Direction: Determine the number of lines in the listing below where the string "Python" occurs; answer with the number alone.

Material supplied:
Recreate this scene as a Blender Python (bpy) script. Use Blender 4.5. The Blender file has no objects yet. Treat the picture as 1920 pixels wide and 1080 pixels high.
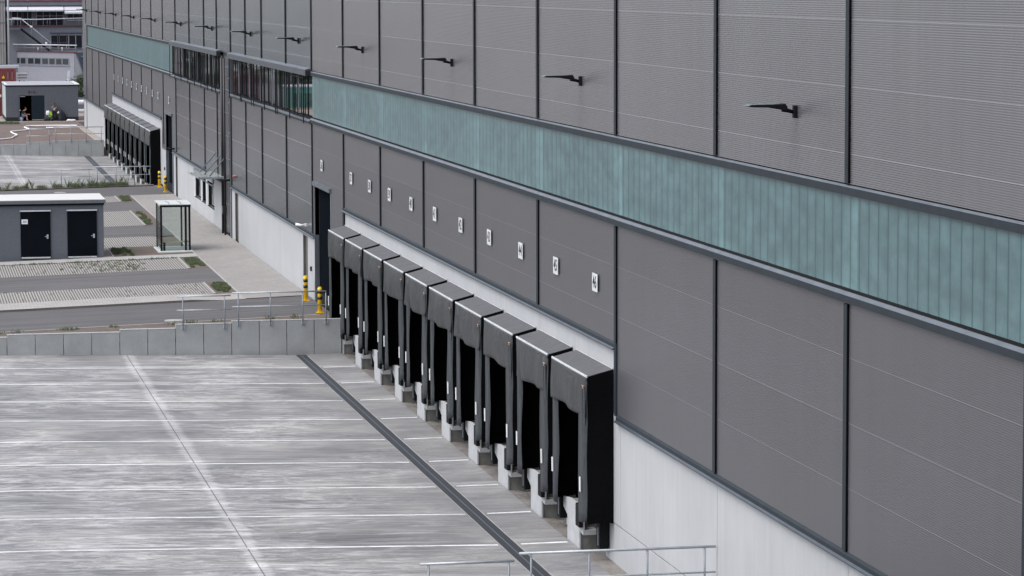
import bpy, bmesh, math, random
from mathutils import Vector, Matrix
R = math.radians
random.seed(7)
scene = bpy.context.scene

# ------------------------------------------------------------------ camera
cam_d = bpy.data.cameras.new('camera'); cam = bpy.data.objects.new('camera', cam_d)
scene.collection.objects.link(cam); scene.camera = cam
cam_d.sensor_width = 36.0; cam_d.lens = 5998.87/1920*36
cam_d.clip_start = 1.0; cam_d.clip_end = 4000
yaw, pitch, roll = 0.18991, -0.09559, -0.00287
F = Vector((math.sin(yaw)*math.cos(pitch), math.cos(yaw)*math.cos(pitch), math.sin(pitch)))
Rt = Vector((math.cos(yaw), -math.sin(yaw), 0)); U = Rt.cross(F)
cr, sr = math.cos(roll), math.sin(roll)
Rt, U = cr*Rt+sr*U, -sr*Rt+cr*U
m = Matrix.Identity(4)
for i in range(3):
    m[i][0], m[i][1], m[i][2] = Rt[i], U[i], -F[i]
m.translation = Vector((-16.005, -52.605, 13.329))
cam.matrix_world = m

# ------------------------------------------------------------------ world, sun, exposure
w = bpy.data.worlds.new('World'); scene.world = w; w.use_nodes = True
nt = w.node_tree; nt.nodes.clear()
sky = nt.nodes.new('ShaderNodeTexSky'); sky.sky_type = 'NISHITA'; sky.sun_disc = False
SUN_EL, SUN_AZ = R(58), R(-105)       # azimuth from +Y towards +X : sun stands behind the yard, to the left
sky.sun_elevation = SUN_EL; sky.sun_rotation = SUN_AZ
sky.air_density = 1.0; sky.dust_density = 3.0; sky.ozone_density = 1.0
hs = nt.nodes.new('ShaderNodeHueSaturation'); hs.inputs['Saturation'].default_value = 0.40
bg = nt.nodes.new('ShaderNodeBackground'); bg.inputs['Strength'].default_value = 0.15
wo = nt.nodes.new('ShaderNodeOutputWorld')
nt.links.new(sky.outputs[0], hs.inputs['Color']); nt.links.new(hs.outputs[0], bg.inputs[0]); nt.links.new(bg.outputs[0], wo.inputs[0])
sd = bpy.data.lights.new('sun', 'SUN'); sd.energy = 0.6; sd.angle = R(45); sd.color = (1.0, 0.97, 0.94)
so = bpy.data.objects.new('sun', sd); scene.collection.objects.link(so)
dirv = Vector((math.sin(SUN_AZ)*math.cos(SUN_EL), math.cos(SUN_AZ)*math.cos(SUN_EL), math.sin(SUN_EL)))
so.rotation_euler = dirv.to_track_quat('Z', 'Y').to_euler(); so.location = (-60, 60, 80)
scene.view_settings.view_transform = 'Standard'; scene.view_settings.look = 'None'
scene.view_settings.exposure = 0.95; scene.view_settings.gamma = 1
scene.cycles.max_bounces = 8

# ------------------------------------------------------------------ helpers
C = scene.collection
class MB:
    """collects boxes, prisms and tubes; build() links them as one mesh object"""
    def __init__(s): s.b = bmesh.new()
    def box(s, x0, x1, y0, y1, z0, z1):
        v = [s.b.verts.new(p) for p in ((x0,y0,z0),(x1,y0,z0),(x1,y1,z0),(x0,y1,z0),(x0,y0,z1),(x1,y0,z1),(x1,y1,z1),(x0,y1,z1))]
        for f in ((0,3,2,1),(4,5,6,7),(0,1,5,4),(1,2,6,5),(2,3,7,6),(3,0,4,7)): s.b.faces.new([v[i] for i in f])
        return s
    def hexa(s, pts):
        v = [s.b.verts.new(p) for p in pts]
        for f in ((0,3,2,1),(4,5,6,7),(0,1,5,4),(1,2,6,5),(2,3,7,6),(3,0,4,7)): s.b.faces.new([v[i] for i in f])
        return s
    def prism(s, poly, axis, a0, a1):
        """poly: 2D outline; extruded along axis from a0 to a1"""
        def P(p, a): return {'x': (a, p[0], p[1]), 'y': (p[0], a, p[1]), 'z': (p[0], p[1], a)}[axis]
        A = [s.b.verts.new(P(p, a0)) for p in poly]; B = [s.b.verts.new(P(p, a1)) for p in poly]
        n = len(poly)
        s.b.faces.new(A); s.b.faces.new(B[::-1])
        for i in range(n): s.b.faces.new([A[i], B[i], B[(i+1) % n], A[(i+1) % n]])
        return s
    def tube(s, pts, r, n=8, r1=None):
        pts = [Vector(p) for p in pts]; rings = []
        for i, p in enumerate(pts):
            t = (pts[min(i+1, len(pts)-1)]-pts[max(i-1, 0)]).normalized()
            a = t.orthogonal().normalized() if abs(t.z) > .95 else Vector((0,0,1)).cross(t).normalized()
            b = t.cross(a); rr = r if r1 is None else r+(r1-r)*i/(len(pts)-1)
            rings.append([s.b.verts.new(p+a*rr*math.cos(k*2*math.pi/n)+b*rr*math.sin(k*2*math.pi/n)) for k in range(n)])
        for q in range(len(rings)-1):
            for k in range(n): s.b.faces.new([rings[q][k], rings[q][(k+1) % n], rings[q+1][(k+1) % n], rings[q+1][k]])
        s.b.faces.new(rings[0][::-1]); s.b.faces.new(rings[-1])
        return s
    def quad(s, *p): s.b.faces.new([s.b.verts.new(q) for q in p]); return s
    def build(s, name, mat, parent=None, smooth=False, bevel=0):
        bmesh.ops.recalc_face_normals(s.b, faces=s.b.faces)
        me = bpy.data.meshes.new(name); s.b.to_mesh(me); s.b.free()
        me.materials.append(mat)
        o = bpy.data.objects.new(name, me); C.objects.link(o)
        if smooth:
            for p in me.polygons: p.use_smooth = True
        if parent is not None: o.parent = parent
        if bevel:
            bv = o.modifiers.new('bevel', 'BEVEL'); bv.width = bevel; bv.segments = 2; bv.limit_method = 'ANGLE'
        return o
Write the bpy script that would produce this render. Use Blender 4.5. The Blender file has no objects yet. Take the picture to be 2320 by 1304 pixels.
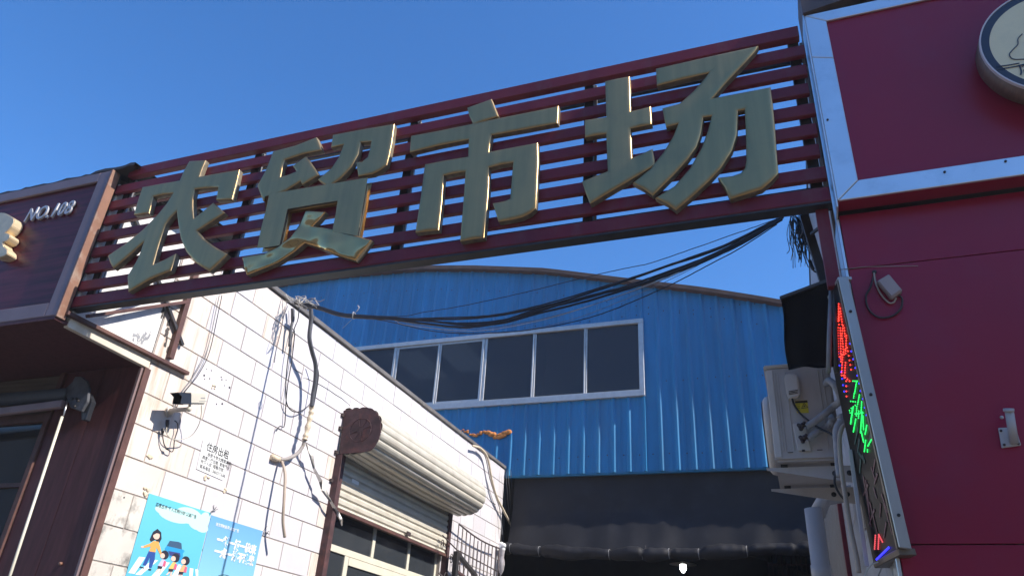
import bpy, bmesh, math, random
from mathutils import Vector, Matrix
from math import radians as R
random.seed(11)
SC = bpy.context.scene
COL = SC.collection

# ------------------------------------------------------------------ camera
FPX, PX0, PY0 = 1696.25, 1160.0, 652.0
YAW, PITCH, ROLL = -0.37824965, 0.49508933, 0.06624991
CAM = Vector((0, 0, 1.6))
_f = Vector((math.sin(YAW) * math.cos(PITCH), math.cos(YAW) * math.cos(PITCH), math.sin(PITCH)))
_r = Vector((math.cos(YAW), -math.sin(YAW), 0))
_u = _r.cross(_f)
CR = _r * math.cos(ROLL) + _u * math.sin(ROLL)
CU = -_r * math.sin(ROLL) + _u * math.cos(ROLL)
cd = bpy.data.cameras.new('camera')
cam = bpy.data.objects.new('camera', cd)
COL.objects.link(cam)
cd.sensor_width = 36
cd.lens = FPX / 2320 * 36
cd.clip_start = 0.05
cd.clip_end = 3000
m = Matrix.Identity(4)
for i, a in enumerate((CR, CU, -_f)):
    for j in range(3):
        m[j][i] = a[j]
m.translation = CAM
cam.matrix_world = m
SC.camera = cam

# ------------------------------------------------------------------ sky, sun, exposure
SUN_EL, SUN_AZ = R(42), R(94)          # azimuth from +Y towards +X
W = bpy.data.worlds.new('World')
SC.world = W
W.use_nodes = True
nt = W.node_tree
nt.nodes.clear()
wo = nt.nodes.new('ShaderNodeOutputWorld')
bg = nt.nodes.new('ShaderNodeBackground')
sky = nt.nodes.new('ShaderNodeTexSky')
sky.sky_type = 'NISHITA'
sky.sun_disc = False
sky.sun_elevation = SUN_EL
sky.sun_rotation = SUN_AZ
sky.air_density = 1.0
sky.dust_density = 0.4
sky.ozone_density = 5.0
bg.inputs[1].default_value = 0.135
hs = nt.nodes.new('ShaderNodeHueSaturation')
hs.inputs['Saturation'].default_value = 1.22
hs.inputs['Hue'].default_value = 0.505
nt.links.new(sky.outputs[0], hs.inputs['Color'])
nt.links.new(hs.outputs[0], bg.inputs[0])
nt.links.new(bg.outputs[0], wo.inputs[0])
sl = bpy.data.lights.new('sun', 'SUN')
sl.energy = 4.0
sl.angle = R(0.53)
sl.color = (1.0, 0.93, 0.84)
so = bpy.data.objects.new('sun', sl)
COL.objects.link(so)
sd = Vector((math.sin(SUN_AZ) * math.cos(SUN_EL), math.cos(SUN_AZ) * math.cos(SUN_EL), math.sin(SUN_EL)))
so.rotation_euler = sd.to_track_quat('Z', 'Y').to_euler()
so.location = sd * 40
SC.view_settings.view_transform = 'Standard'
SC.view_settings.look = 'None'
SC.view_settings.gamma = 1
SC.view_settings.exposure = 0.88
SC.view_settings.use_curve_mapping = False
SC.render.engine = 'CYCLES'
SC.cycles.max_bounces = 8

# ------------------------------------------------------------------ measuring on the photograph
def ray(x, y):
    return CR * ((x - PX0) / FPX) + CU * (-(y - PY0) / FPX) + _f

def at(x, y, **k):
    """world point on the plane X=, Y= or Z= that photo pixel (x, y) shows"""
    r = ray(x, y)
    a, v = list(k.items())[0]
    i = 'XYZ'.index(a)
    return CAM + r * ((v - CAM[i]) / r[i])

def zoomer(x0, y0, s):
    return lambda x, y: (x0 + x * s, y0 + y * s)

# ------------------------------------------------------------------ materials
MATS = {}

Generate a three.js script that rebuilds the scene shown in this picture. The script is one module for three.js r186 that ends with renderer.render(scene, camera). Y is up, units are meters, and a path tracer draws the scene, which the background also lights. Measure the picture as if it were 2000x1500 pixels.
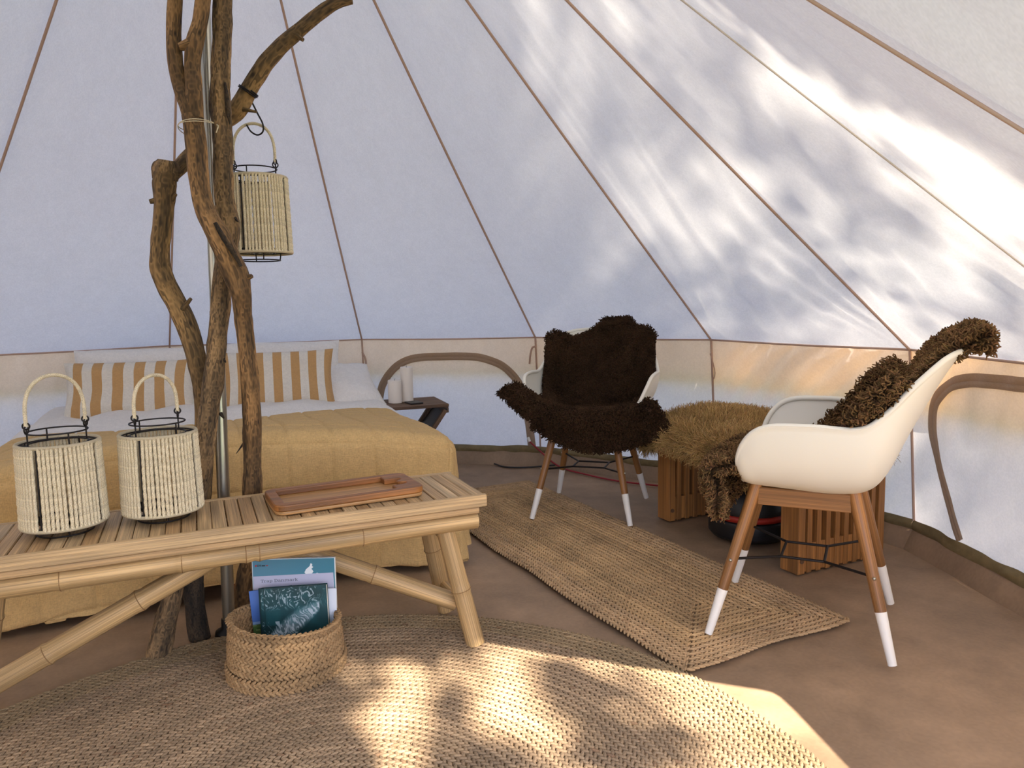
import * as THREE from 'three';
import { RoundedBoxGeometry } from 'three/addons/geometries/RoundedBoxGeometry.js';
import { mergeGeometries, mergeVertices } from 'three/addons/utils/BufferGeometryUtils.js';

// ---------------------------------------------------------------- camera, sky, sun, exposure
const scene = new THREE.Scene();
const F_PX = 1450, PITCH = 0.11, ROLL = 0.022;
const camera = new THREE.PerspectiveCamera(2 * Math.atan(750 / F_PX) * 180 / Math.PI, 2000 / 1500, 0.02, 200);
camera.position.set(0, 1.0, 0);
camera.rotation.set(-PITCH, 0, -ROLL, 'XYZ');

const SUN_DIR = new THREE.Vector3(0.517 * Math.cos(0.611), Math.sin(0.611), 0.856 * Math.cos(0.611)).normalize();
{
  const W = 128, H = 64, d = new Float32Array(W * H * 4);
  for (let j = 0; j < H; j++) for (let i = 0; i < W; i++) {
    const el = ((j + 0.5) / H - 0.5) * Math.PI, az = ((i + 0.5) / W - 0.5) * 2 * Math.PI;
    const v = new THREE.Vector3(Math.cos(el) * Math.cos(az), Math.sin(el), Math.cos(el) * Math.sin(az));
    const s = Math.max(0, v.dot(SUN_DIR)), h = Math.max(0, Math.sin(el));
    const k = Math.pow(1 - h, 2.2), glow = 1.5 * Math.pow(s, 3);
    const o = (j * W + i) * 4;
    d[o] = 0.46 + 0.42 * k + glow * 1.0; d[o + 1] = 0.66 + 0.40 * k + glow * 0.96; d[o + 2] = 1.34 + 0.17 * k + glow * 0.9; d[o + 3] = 1;
  }
  const t = new THREE.DataTexture(d, W, H, THREE.RGBAFormat, THREE.FloatType);
  t.mapping = THREE.EquirectangularReflectionMapping; t.magFilter = THREE.LinearFilter; t.minFilter = THREE.LinearFilter; t.needsUpdate = true;
  scene.background = t; scene.environment = t;
  scene.backgroundIntensity = 1.0; scene.environmentIntensity = 1.0;
}
const sun = new THREE.DirectionalLight(new THREE.Color(1.0, 0.91, 0.79), 14);
sun.position.copy(SUN_DIR).multiplyScalar(16).add(new THREE.Vector3(-0.9, 0, -2.2));
sun.target.position.set(-0.9, 0, -2.2); scene.add(sun.target);
sun.castShadow = true; sun.shadow.mapSize.set(4096, 4096); sun.shadow.bias = -0.0004;
Object.assign(sun.shadow.camera, { left: -7, right: 7, top: 7, bottom: -7, near: 0.5, far: 40 });
sun.name = 'sun'; scene.add(sun);

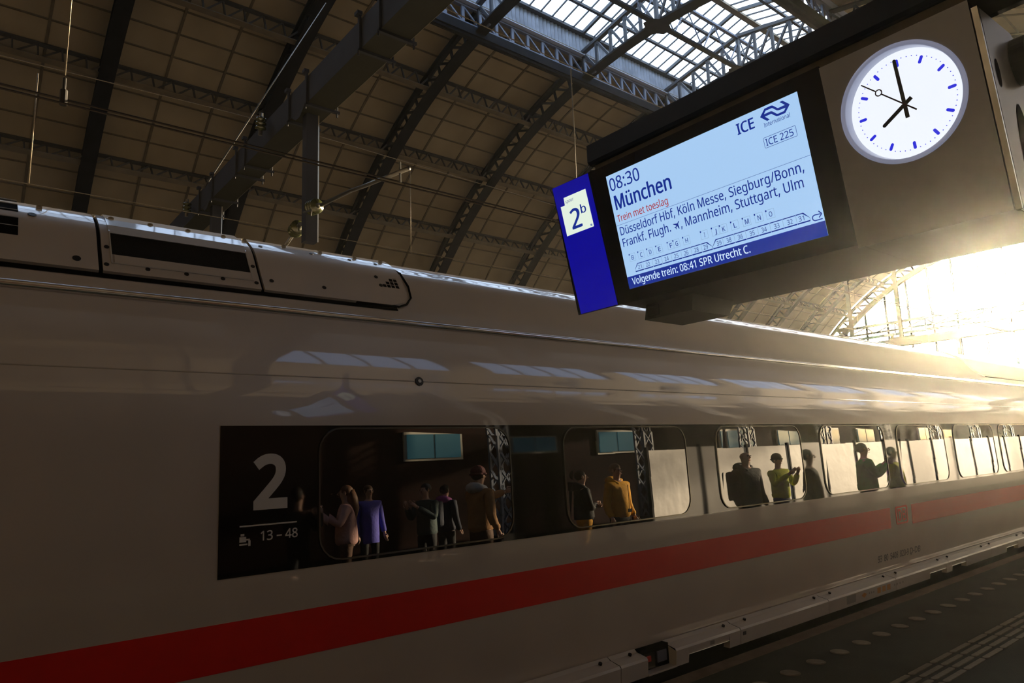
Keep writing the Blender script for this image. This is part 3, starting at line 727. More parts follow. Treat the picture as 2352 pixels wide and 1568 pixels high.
# skirt: seam gap, sloping ledge, lower face; panels between the joints
SK = 3.72
seams = [-0.60, -0.187, 0.227, 0.642, 1.062, 1.468, 1.880, 2.296, 2.712, 3.13, 3.545, 3.96, 4.38]
skx = [(-3.845, -1.495), (-3.815, -1.515), (-3.722, -1.535), (-3.712, -1.552), (-3.722, -1.668), (-3.75, -1.672)]
def skirt_piece(y0, y1, cut=None, hole=None):
    b = MB(); top = [[(x, y, z + H) for y in (y0, y1)] for x, z in skx[:4]]
    b.grid([[r[0], r[1]] for r in top])
    zt_, zb2 = skx[3][1] + H, skx[4][1] + H; xo, xi = skx[3][0], skx[4][0]
    def face(a, c, z0, z1): b.quad((xo, a, z1), (xo, c, z1), (xi, c, z0), (xi, a, z0))
    zm = zt_ - 0.055
    if cut:
        face(y0, cut[0], zb2, zt_); face(cut[0], cut[1], zm, zt_); face(cut[1], y1, zb2, zt_)
        for c in cut: b.quad((xo, c, zm), (xi, c, zb2), (xi - 0.06, c, zb2), (xo - 0.06, c, zm))
        b.quad((xo, cut[0], zm), (xo, cut[1], zm), (xo - 0.06, cut[1], zm), (xo - 0.06, cut[0], zm))
    else: face(y0, y1, zb2, zt_)
    for y in (y0, y1): b.quad((skx[1][0], y, skx[1][1] + H), (xo, y, zt_), (xi, y, zb2), (skx[1][0], y, zb2))
    return b
cuts = {4: (1.285, 1.42), 7: (2.55, 2.69), 8: (2.74, 2.87), 9: (3.30, 3.44), 6: None}
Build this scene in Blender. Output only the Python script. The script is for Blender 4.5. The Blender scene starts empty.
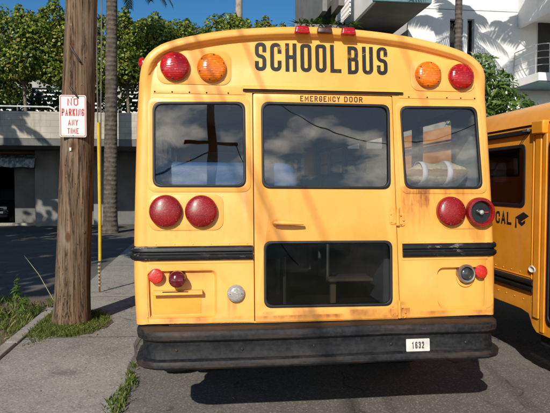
import bpy, bmesh, math, random
import numpy as np
from math import sin, cos, pi, radians, sqrt, atan2, exp
from mathutils import Vector, Matrix

random.seed(7)
rng = np.random.default_rng(11)
C = bpy.context.scene.collection
SC = bpy.context.scene

# ------------------------------------------------------------------ camera, sky, sun, exposure
cam_d = bpy.data.cameras.new('camera')
cam = bpy.data.objects.new('camera', cam_d)
C.objects.link(cam)
cam_d.sensor_width = 36.0
cam_d.lens = 36.0 * 580 / 550
cam_d.clip_start = 0.05
cam_d.clip_end = 2000
cam.location = (-0.80, -3.70, 1.62)
cam.rotation_euler = (Matrix.Rotation(radians(-7.3), 4, 'Z') @ Matrix.Rotation(radians(90 - 2.2), 4, 'X')
                      @ Matrix.Rotation(radians(0.1), 4, 'Z')).to_euler()
SC.camera = cam

SUN_DIR = Vector((0.62, 1.45, -1.0)).normalized()          # the way the light travels
sun_el = math.asin(-SUN_DIR.z)
sun_az = atan2(-SUN_DIR.x, -SUN_DIR.y)                     # clockwise from +Y towards +X

W = bpy.data.worlds.new('World')
SC.world = W
W.use_nodes = True
wn, wl = W.node_tree.nodes, W.node_tree.links
wn.clear()
w_out = wn.new('ShaderNodeOutputWorld')
w_bg = wn.new('ShaderNodeBackground')
w_sky = wn.new('ShaderNodeTexSky')
w_sky.sky_type = 'NISHITA'
w_sky.sun_disc = False
w_sky.sun_elevation = sun_el
w_sky.sun_rotation = sun_az
w_sky.air_density = 1.0
w_sky.dust_density = 0.0
w_sky.ozone_density = 3.0
w_bg.inputs['Strength'].default_value = 0.078
# broken cloud, thickest in the half of the sky behind the photographer
w_tc = wn.new('ShaderNodeTexCoord')
w_map = wn.new('ShaderNodeMapping')
w_map.inputs['Scale'].default_value = (2.4, 2.4, 5.0)
w_noise = wn.new('ShaderNodeTexNoise')
w_noise.inputs['Scale'].default_value = 2.6
w_noise.inputs['Detail'].default_value = 7
w_noise.inputs['Roughness'].default_value = 0.55
w_ramp = wn.new('ShaderNodeValToRGB')
w_ramp.color_ramp.elements[0].position = 0.48
w_ramp.color_ramp.elements[1].position = 0.62
w_ramp.color_ramp.elements[0].color = (0.10, 0.10, 0.10, 1)
w_sep = wn.new('ShaderNodeSeparateXYZ')
w_msk = wn.new('ShaderNodeMapRange')
w_msk.inputs['From Min'].default_value = -0.50
w_msk.inputs['From Max'].default_value = -0.80
w_mul = wn.new('ShaderNodeMath'); w_mul.operation = 'MULTIPLY'
w_mix = wn.new('ShaderNodeMix'); w_mix.data_type = 'RGBA'
w_mix.inputs['B'].default_value = (30, 30, 30, 1)
wl.new(w_tc.outputs['Generated'], w_map.inputs['Vector'])
wl.new(w_map.outputs['Vector'], w_noise.inputs['Vector'])
wl.new(w_noise.outputs['Fac'], w_ramp.inputs['Fac'])
wl.new(w_tc.outputs['Generated'], w_sep.inputs['Vector'])
wl.new(w_sep.outputs['Y'], w_msk.inputs['Value'])
w_low = wn.new('ShaderNodeMapRange')
w_low.inputs['From Min'].default_value = 0.62
w_low.inputs['From Max'].default_value = 0.36
w_mul0 = wn.new('ShaderNodeMath'); w_mul0.operation = 'MULTIPLY'
wl.new(w_sep.outputs['Z'], w_low.inputs['Value'])
wl.new(w_ramp.outputs['Color'], w_mul0.inputs[0])
wl.new(w_low.outputs['Result'], w_mul0.inputs[1])
wl.new(w_mul0.outputs['Value'], w_mul.inputs[0])
wl.new(w_msk.outputs['Result'], w_mul.inputs[1])
wl.new(w_mul.outputs['Value'], w_mix.inputs['Factor'])
w_hs = wn.new('ShaderNodeHueSaturation')
w_hs.inputs['Saturation'].default_value = 1.35
w_hs.inputs['Value'].default_value = 1.0
wl.new(w_sky.outputs['Color'], w_hs.inputs['Color'])
wl.new(w_hs.outputs['Color'], w_mix.inputs['A'])
wl.new(w_mix.outputs['Result'], w_bg.inputs['Color'])
wl.new(w_bg.outputs['Background'], w_out.inputs['Surface'])

sun_d = bpy.data.lights.new('sun', 'SUN')
sun_d.energy = 4.7
sun_d.angle = radians(0.53)
sun_d.color = (1.0, 0.93, 0.82)
sun = bpy.data.objects.new('sun', sun_d)
C.objects.link(sun)
sun.rotation_euler = SUN_DIR.to_track_quat('-Z', 'Y').to_euler()
sun.location = (-8, -12, 20)

SC.view_settings.view_transform = 'Standard'
SC.view_settings.look = 'None'
SC.view_settings.gamma = 1.0
SC.view_settings.exposure = 0.15
SC.view_settings.use_curve_mapping = False
SC.cycles.max_bounces = 8
SC.cycles.transparent_max_bounces = 16
SC.cycles.caustics_reflective = False
SC.cycles.caustics_refractive = False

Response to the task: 2